New generation of machines all about learning

By Michael
January 26, 2013

There are so many different things that IT professionals need to know these days in order to remain competitive and keep their corporations ahead of the curve. Big data inundations are making for larger, faster hard disk management tools, while these in turn need to be outfitted to provide more accurate and thorough recovery solutions, since security and data protection continue to be leading concerns for personnel to handle.
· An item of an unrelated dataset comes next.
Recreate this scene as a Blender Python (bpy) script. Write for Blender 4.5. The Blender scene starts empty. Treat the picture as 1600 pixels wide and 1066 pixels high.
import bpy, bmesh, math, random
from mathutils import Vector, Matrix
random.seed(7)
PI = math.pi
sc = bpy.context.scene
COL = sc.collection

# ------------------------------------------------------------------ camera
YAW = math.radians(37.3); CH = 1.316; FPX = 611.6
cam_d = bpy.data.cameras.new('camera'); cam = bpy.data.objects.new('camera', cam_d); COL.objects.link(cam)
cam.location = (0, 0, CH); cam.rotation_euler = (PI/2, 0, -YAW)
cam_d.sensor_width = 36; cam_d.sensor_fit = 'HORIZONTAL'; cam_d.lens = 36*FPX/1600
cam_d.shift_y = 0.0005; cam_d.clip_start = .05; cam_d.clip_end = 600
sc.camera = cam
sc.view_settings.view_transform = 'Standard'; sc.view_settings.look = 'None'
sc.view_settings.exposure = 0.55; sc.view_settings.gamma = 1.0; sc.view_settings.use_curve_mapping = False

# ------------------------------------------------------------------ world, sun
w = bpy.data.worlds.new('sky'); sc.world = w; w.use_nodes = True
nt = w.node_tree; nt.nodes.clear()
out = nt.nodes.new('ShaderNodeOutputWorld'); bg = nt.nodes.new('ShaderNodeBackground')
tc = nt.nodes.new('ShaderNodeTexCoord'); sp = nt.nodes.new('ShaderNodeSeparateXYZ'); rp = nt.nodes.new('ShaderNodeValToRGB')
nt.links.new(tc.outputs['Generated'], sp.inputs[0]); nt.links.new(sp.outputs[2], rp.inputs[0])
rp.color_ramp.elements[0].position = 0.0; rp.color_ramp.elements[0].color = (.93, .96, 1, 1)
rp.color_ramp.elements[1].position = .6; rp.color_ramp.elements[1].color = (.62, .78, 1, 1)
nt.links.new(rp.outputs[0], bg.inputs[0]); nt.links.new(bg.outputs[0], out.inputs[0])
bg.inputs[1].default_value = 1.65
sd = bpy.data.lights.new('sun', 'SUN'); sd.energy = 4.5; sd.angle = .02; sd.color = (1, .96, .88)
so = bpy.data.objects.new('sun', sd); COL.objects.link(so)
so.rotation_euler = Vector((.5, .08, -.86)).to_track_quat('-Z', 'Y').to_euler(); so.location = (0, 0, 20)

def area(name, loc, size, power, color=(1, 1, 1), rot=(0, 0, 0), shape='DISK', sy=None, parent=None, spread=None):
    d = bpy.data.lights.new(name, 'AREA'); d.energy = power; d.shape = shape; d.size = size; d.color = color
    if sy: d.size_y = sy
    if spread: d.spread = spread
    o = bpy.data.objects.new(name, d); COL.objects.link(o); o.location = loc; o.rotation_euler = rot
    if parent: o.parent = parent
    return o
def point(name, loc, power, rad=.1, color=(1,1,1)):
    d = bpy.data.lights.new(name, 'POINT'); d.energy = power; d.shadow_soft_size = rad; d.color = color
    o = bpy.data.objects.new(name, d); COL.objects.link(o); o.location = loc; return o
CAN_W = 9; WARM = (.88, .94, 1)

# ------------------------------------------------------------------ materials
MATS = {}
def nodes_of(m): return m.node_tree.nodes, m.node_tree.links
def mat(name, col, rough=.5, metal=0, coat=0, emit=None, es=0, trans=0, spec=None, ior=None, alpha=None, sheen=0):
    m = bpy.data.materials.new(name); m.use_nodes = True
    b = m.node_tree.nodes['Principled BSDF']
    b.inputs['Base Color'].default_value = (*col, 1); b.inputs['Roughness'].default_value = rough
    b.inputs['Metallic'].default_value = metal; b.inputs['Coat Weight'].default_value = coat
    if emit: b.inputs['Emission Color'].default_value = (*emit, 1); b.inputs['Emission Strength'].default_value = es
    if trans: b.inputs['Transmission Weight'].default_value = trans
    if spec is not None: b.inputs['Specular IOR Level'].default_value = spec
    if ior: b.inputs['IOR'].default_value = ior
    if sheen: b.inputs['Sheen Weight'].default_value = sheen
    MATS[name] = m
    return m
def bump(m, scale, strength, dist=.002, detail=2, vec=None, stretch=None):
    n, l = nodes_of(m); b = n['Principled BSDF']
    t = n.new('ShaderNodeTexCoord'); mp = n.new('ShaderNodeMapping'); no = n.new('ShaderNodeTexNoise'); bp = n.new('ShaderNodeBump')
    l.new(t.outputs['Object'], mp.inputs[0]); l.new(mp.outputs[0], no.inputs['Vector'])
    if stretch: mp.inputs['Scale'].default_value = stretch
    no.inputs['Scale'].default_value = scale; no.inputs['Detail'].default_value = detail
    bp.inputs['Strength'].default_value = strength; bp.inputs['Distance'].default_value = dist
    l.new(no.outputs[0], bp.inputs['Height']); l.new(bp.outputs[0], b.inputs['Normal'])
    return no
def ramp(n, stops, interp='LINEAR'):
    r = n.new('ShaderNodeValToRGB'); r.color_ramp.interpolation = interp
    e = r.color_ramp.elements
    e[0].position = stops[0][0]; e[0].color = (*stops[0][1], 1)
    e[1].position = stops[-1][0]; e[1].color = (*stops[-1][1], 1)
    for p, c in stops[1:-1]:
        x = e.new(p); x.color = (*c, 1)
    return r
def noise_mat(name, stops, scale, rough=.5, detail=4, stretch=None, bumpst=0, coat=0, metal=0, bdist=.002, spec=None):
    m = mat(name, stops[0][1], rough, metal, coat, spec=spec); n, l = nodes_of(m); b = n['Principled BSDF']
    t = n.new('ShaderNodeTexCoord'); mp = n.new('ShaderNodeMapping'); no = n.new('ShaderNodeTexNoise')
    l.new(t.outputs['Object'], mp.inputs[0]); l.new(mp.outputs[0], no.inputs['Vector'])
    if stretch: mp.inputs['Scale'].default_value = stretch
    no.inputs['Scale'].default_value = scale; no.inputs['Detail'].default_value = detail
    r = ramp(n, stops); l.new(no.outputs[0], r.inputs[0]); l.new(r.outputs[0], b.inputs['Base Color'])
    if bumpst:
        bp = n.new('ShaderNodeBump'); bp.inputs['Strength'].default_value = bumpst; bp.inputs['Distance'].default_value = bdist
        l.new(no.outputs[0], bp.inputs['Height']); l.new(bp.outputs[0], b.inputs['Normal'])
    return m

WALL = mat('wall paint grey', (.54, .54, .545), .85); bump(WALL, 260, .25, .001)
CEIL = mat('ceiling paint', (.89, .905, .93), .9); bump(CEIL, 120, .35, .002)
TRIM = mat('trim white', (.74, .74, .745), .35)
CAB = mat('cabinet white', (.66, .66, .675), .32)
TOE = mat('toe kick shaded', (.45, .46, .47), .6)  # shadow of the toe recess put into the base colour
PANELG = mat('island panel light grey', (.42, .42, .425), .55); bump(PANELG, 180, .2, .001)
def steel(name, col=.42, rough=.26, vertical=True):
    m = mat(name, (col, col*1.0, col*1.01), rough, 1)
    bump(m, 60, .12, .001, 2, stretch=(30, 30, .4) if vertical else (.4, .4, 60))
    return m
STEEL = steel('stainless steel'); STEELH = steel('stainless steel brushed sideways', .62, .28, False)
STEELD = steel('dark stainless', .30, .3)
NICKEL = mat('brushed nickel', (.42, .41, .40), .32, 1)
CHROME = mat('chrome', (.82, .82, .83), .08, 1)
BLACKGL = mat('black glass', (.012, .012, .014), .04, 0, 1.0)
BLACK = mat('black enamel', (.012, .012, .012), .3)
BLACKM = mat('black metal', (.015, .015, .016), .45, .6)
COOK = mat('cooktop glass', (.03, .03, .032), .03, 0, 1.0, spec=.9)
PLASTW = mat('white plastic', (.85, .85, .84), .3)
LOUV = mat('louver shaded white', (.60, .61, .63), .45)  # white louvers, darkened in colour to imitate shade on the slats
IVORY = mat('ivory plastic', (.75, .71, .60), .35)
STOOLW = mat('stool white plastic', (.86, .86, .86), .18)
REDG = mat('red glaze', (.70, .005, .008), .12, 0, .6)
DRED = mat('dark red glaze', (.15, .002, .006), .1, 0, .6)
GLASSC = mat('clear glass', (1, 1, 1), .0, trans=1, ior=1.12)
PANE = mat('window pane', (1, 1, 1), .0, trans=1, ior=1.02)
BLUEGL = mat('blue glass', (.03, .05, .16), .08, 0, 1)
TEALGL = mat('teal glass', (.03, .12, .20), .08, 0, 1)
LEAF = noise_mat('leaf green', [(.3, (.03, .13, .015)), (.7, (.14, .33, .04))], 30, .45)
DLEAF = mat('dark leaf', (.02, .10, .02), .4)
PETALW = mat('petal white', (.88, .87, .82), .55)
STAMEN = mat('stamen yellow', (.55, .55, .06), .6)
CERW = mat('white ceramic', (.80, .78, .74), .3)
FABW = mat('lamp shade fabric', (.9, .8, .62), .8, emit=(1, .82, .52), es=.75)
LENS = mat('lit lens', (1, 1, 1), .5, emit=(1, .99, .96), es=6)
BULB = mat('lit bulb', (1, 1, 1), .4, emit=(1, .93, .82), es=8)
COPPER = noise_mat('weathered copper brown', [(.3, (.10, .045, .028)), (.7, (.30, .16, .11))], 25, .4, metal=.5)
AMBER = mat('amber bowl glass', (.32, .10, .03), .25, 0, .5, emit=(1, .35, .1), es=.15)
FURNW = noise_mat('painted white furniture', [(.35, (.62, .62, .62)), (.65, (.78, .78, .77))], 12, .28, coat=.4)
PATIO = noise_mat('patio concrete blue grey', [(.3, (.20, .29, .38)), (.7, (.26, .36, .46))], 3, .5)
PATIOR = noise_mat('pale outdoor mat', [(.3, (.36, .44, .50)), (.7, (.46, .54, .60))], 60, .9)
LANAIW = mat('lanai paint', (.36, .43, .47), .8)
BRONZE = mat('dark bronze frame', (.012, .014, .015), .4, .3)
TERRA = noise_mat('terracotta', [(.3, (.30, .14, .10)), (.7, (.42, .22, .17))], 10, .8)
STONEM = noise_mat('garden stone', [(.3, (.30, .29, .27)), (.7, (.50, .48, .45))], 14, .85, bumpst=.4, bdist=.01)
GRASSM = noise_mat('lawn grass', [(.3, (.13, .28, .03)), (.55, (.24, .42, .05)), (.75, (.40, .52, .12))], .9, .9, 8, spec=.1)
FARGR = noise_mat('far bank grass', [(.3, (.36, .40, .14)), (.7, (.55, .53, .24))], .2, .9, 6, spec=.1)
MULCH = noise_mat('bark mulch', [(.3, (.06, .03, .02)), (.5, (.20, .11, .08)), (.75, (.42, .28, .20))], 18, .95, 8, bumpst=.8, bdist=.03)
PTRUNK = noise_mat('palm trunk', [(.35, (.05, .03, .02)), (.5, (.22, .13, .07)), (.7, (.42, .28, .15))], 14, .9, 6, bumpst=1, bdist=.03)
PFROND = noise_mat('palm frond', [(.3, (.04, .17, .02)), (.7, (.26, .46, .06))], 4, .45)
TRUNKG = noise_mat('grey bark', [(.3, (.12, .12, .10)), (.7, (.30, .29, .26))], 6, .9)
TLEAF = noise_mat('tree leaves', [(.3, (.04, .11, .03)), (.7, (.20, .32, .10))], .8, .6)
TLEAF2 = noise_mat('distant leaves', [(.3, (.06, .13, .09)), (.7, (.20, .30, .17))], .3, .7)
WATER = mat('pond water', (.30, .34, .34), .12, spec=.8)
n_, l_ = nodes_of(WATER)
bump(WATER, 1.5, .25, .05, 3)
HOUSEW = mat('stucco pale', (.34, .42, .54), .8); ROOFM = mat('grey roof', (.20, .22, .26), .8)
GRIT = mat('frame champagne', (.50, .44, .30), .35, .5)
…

That’s the most significant problem that businesses need to face down in 2013, though – the idea that every kind of issue is the biggest one ever, and that failing to handle it immediately will result in some sort of catastrophic corporate meltdown. Yes, big data is a problem and could overwhelm an unprepared system. Making meaningful use of big data analytics is also a concern, but figuring out where to start should be the primary issue, with all of these other matters as bullet points along the way, to be handled when the corporation comes to them. Timeliness should be a factor, but rushing into things without considering best practices could be a mistake.

Physician Business Technology commented that understanding existing systems is important, and this is true for both constructing data recovery systems and building infrastructure on the whole. Companies that have to backtrack now and review decades of documents will face the worst of it, but for once, small businesses have the advantage. They can carefully construct their facilities to reflect big data storage needs, modern malware protections and a slew of other critical information asset caveats that larger corporations will need to apply to petabytes of storage space.

Building for the future
The future of these deployments is a reality that IBM is already pioneering. As Fortune magazine and CNN reported, the Watson supercomputer is the product of all this finagling and forcing of files into specific structures, resulting in a best-use scenario that allows analytics to flow free. Paired with a learning computer device, Watson can help firms make more out of the information they already have, and experts are now trying to push that limit even further, teaching the machine to understand internet slang and common jargon. This could in turn make eDiscovery much easier in the future, as search terms won’t get jumbled with unimportant documents.

Understanding infrastructure and building better deployments can give corporations a better ability to use their assets and protect them at the same time.